In a few cases, deporting witnesses has come back to haunt the government.

During President George W. Bush's administration, massive raids of factories and plants across the country were conducted. Federal agents would swoop into the businesses and detain hundreds of workers, carefully identifying and interviewing each one that was in the country illegally and quickly placing them into deportation proceedings.

Later on, federal prosecutors would file lawsuits against the employers for violating the nation's immigration and employment laws. By the time the suits were filed in court, however, the illegal immigrants were long gone, depriving the companies the ability to question them.

In various lawsuits, those companies have argued that the government destroyed their ability to defend themselves by deporting their only witnesses.
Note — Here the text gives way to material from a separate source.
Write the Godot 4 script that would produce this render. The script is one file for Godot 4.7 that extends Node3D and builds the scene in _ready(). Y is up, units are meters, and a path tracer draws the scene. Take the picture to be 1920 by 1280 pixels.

In 2000, federal agents raided Nebraska Beef, rounding up more than 200 illegal immigrants who were working at the plant. But a judge found that federal prosecutors "made a mockery" of the government's responsibility to preserve evidence that may favor the defense by deporting the illegal immigrants. After that ruling, prosecutors settled with Nebraska Beef and dropped the criminal charges.

"We certainly have learned some lessons," U.S. Attorney Mike Heavican told the Omaha World Herald in 2002. "We don't intend to quit enforcing the immigration laws of the United States. We'll do some things differently, perhaps."

Carlos Andres Garcia said the solution is simple — they simply want the government to hold potential witnesses long enough for defense attorneys to interview them before they're deported.

Welch, of the public defender's office in southern Texas, said another possible solution is requiring immigration officials and prosecutors to provide statements from every witness rounded up in a case before deporting them.

"I would think that would be their responsibility," Welch said.